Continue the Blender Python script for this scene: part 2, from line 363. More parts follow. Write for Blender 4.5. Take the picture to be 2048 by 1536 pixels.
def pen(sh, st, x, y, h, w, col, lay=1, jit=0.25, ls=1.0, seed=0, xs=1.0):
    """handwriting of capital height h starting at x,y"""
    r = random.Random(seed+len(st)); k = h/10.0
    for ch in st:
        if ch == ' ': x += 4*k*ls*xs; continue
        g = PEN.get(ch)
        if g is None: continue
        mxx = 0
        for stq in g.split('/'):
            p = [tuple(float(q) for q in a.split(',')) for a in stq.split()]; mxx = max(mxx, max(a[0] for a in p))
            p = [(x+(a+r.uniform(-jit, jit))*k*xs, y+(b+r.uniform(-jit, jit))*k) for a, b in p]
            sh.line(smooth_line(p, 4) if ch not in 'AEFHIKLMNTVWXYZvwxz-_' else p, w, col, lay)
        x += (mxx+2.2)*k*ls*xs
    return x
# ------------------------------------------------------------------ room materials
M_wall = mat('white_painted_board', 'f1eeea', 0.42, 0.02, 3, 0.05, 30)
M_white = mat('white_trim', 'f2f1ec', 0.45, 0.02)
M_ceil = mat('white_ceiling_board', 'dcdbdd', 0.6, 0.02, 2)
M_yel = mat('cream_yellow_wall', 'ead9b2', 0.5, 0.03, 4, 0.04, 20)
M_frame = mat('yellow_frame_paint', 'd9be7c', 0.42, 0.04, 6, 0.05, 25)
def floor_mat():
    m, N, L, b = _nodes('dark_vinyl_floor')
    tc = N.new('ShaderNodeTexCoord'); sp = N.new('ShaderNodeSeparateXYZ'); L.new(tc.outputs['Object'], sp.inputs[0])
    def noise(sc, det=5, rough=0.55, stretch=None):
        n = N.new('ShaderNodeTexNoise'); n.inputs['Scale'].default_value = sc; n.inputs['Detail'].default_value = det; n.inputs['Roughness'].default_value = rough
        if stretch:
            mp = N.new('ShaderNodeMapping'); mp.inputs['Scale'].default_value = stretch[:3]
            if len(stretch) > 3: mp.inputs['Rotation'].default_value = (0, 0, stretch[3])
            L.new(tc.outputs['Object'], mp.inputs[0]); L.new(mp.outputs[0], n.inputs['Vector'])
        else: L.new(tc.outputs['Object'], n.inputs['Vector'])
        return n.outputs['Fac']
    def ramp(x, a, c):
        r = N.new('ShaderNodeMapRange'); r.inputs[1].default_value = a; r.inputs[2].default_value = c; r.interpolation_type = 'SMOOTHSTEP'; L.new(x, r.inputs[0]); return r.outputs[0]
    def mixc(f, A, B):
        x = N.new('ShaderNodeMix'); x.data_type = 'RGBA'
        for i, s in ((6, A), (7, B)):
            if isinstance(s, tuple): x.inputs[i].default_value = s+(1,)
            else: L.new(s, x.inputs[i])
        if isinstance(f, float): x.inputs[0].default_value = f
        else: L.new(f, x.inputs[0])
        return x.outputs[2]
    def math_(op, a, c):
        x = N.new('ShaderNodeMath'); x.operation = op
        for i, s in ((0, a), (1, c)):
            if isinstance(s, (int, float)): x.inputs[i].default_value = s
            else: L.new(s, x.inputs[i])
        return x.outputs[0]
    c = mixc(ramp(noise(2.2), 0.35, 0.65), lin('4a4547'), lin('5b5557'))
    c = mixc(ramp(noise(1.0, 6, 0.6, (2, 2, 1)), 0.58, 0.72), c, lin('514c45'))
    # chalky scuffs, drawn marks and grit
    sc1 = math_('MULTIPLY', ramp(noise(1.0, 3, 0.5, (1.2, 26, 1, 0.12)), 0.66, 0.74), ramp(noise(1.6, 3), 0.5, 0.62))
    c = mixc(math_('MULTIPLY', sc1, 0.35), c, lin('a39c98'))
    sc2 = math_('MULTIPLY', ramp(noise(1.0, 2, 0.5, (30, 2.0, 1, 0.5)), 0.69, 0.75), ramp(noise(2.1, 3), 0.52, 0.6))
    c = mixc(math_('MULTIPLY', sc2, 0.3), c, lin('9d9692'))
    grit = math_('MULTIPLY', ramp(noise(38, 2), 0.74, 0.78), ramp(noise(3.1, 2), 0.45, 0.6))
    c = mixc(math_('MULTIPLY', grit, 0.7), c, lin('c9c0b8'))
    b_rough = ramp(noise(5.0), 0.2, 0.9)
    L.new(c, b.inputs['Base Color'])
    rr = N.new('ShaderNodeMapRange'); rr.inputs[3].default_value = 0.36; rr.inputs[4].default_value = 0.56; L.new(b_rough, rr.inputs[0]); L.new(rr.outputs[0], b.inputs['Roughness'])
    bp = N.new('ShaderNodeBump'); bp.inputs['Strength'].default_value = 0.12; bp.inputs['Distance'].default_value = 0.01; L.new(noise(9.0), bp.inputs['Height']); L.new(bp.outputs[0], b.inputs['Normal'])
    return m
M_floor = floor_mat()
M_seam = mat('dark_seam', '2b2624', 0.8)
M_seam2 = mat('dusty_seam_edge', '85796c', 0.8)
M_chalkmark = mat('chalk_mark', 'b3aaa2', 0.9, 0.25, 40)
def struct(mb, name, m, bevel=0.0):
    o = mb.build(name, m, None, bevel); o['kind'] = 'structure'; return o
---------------
TASK DIRECTIONS → Your task is to quote the listing above word for word.

RESPONSE →
Continue the Blender Python script for this scene: part 2, from line 363. More parts follow. Write for Blender 4.5. Take the picture to be 2048 by 1536 pixels.
def pen(sh, st, x, y, h, w, col, lay=1, jit=0.25, ls=1.0, seed=0, xs=1.0):
    """handwriting of capital height h starting at x,y"""
    r = random.Random(seed+len(st)); k = h/10.0
    for ch in st:
        if ch == ' ': x += 4*k*ls*xs; continue
        g = PEN.get(ch)
        if g is None: continue
        mxx = 0
        for stq in g.split('/'):
            p = [tuple(float(q) for q in a.split(',')) for a in stq.split()]; mxx = max(mxx, max(a[0] for a in p))
            p = [(x+(a+r.uniform(-jit, jit))*k*xs, y+(b+r.uniform(-jit, jit))*k) for a, b in p]
            sh.line(smooth_line(p, 4) if ch not in 'AEFHIKLMNTVWXYZvwxz-_' else p, w, col, lay)
        x += (mxx+2.2)*k*ls*xs
    return x
# ------------------------------------------------------------------ room materials
M_wall = mat('white_painted_board', 'f1eeea', 0.42, 0.02, 3, 0.05, 30)
M_white = mat('white_trim', 'f2f1ec', 0.45, 0.02)
M_ceil = mat('white_ceiling_board', 'dcdbdd', 0.6, 0.02, 2)
M_yel = mat('cream_yellow_wall', 'ead9b2', 0.5, 0.03, 4, 0.04, 20)
M_frame = mat('yellow_frame_paint', 'd9be7c', 0.42, 0.04, 6, 0.05, 25)
def floor_mat():
    m, N, L, b = _nodes('dark_vinyl_floor')
    tc = N.new('ShaderNodeTexCoord'); sp = N.new('ShaderNodeSeparateXYZ'); L.new(tc.outputs['Object'], sp.inputs[0])
    def noise(sc, det=5, rough=0.55, stretch=None):
        n = N.new('ShaderNodeTexNoise'); n.inputs['Scale'].default_value = sc; n.inputs['Detail'].default_value = det; n.inputs['Roughness'].default_value = rough
        if stretch:
            mp = N.new('ShaderNodeMapping'); mp.inputs['Scale'].default_value = stretch[:3]
            if len(stretch) > 3: mp.inputs['Rotation'].default_value = (0, 0, stretch[3])
            L.new(tc.outputs['Object'], mp.inputs[0]); L.new(mp.outputs[0], n.inputs['Vector'])
        else: L.new(tc.outputs['Object'], n.inputs['Vector'])
        return n.outputs['Fac']
    def ramp(x, a, c):
        r = N.new('ShaderNodeMapRange'); r.inputs[1].default_value = a; r.inputs[2].default_value = c; r.interpolation_type = 'SMOOTHSTEP'; L.new(x, r.inputs[0]); return r.outputs[0]
    def mixc(f, A, B):
        x = N.new('ShaderNodeMix'); x.data_type = 'RGBA'
        for i, s in ((6, A), (7, B)):
            if isinstance(s, tuple): x.inputs[i].default_value = s+(1,)
            else: L.new(s, x.inputs[i])
        if isinstance(f, float): x.inputs[0].default_value = f
        else: L.new(f, x.inputs[0])
        return x.outputs[2]
    def math_(op, a, c):
        x = N.new('ShaderNodeMath'); x.operation = op
        for i, s in ((0, a), (1, c)):
            if isinstance(s, (int, float)): x.inputs[i].default_value = s
            else: L.new(s, x.inputs[i])
        return x.outputs[0]
    c = mixc(ramp(noise(2.2), 0.35, 0.65), lin('4a4547'), lin('5b5557'))
    c = mixc(ramp(noise(1.0, 6, 0.6, (2, 2, 1)), 0.58, 0.72), c, lin('514c45'))
    # chalky scuffs, drawn marks and grit
    sc1 = math_('MULTIPLY', ramp(noise(1.0, 3, 0.5, (1.2, 26, 1, 0.12)), 0.66, 0.74), ramp(noise(1.6, 3), 0.5, 0.62))
    c = mixc(math_('MULTIPLY', sc1, 0.35), c, lin('a39c98'))
    sc2 = math_('MULTIPLY', ramp(noise(1.0, 2, 0.5, (30, 2.0, 1, 0.5)), 0.69, 0.75), ramp(noise(2.1, 3), 0.52, 0.6))
    c = mixc(math_('MULTIPLY', sc2, 0.3), c, lin('9d9692'))
    grit = math_('MULTIPLY', ramp(noise(38, 2), 0.74, 0.78), ramp(noise(3.1, 2), 0.45, 0.6))
    c = mixc(math_('MULTIPLY', grit, 0.7), c, lin('c9c0b8'))
    b_rough = ramp(noise(5.0), 0.2, 0.9)
    L.new(c, b.inputs['Base Color'])
    rr = N.new('ShaderNodeMapRange'); rr.inputs[3].default_value = 0.36; rr.inputs[4].default_value = 0.56; L.new(b_rough, rr.inputs[0]); L.new(rr.outputs[0], b.inputs['Roughness'])
    bp = N.new('ShaderNodeBump'); bp.inputs['Strength'].default_value = 0.12; bp.inputs['Distance'].default_value = 0.01; L.new(noise(9.0), bp.inputs['Height']); L.new(bp.outputs[0], b.inputs['Normal'])
    return m
M_floor = floor_mat()
M_seam = mat('dark_seam', '2b2624', 0.8)
M_seam2 = mat('dusty_seam_edge', '85796c', 0.8)
M_chalkmark = mat('chalk_mark', 'b3aaa2', 0.9, 0.25, 40)
def struct(mb, name, m, bevel=0.0):
    o = mb.build(name, m, None, bevel); o['kind'] = 'structure'; return o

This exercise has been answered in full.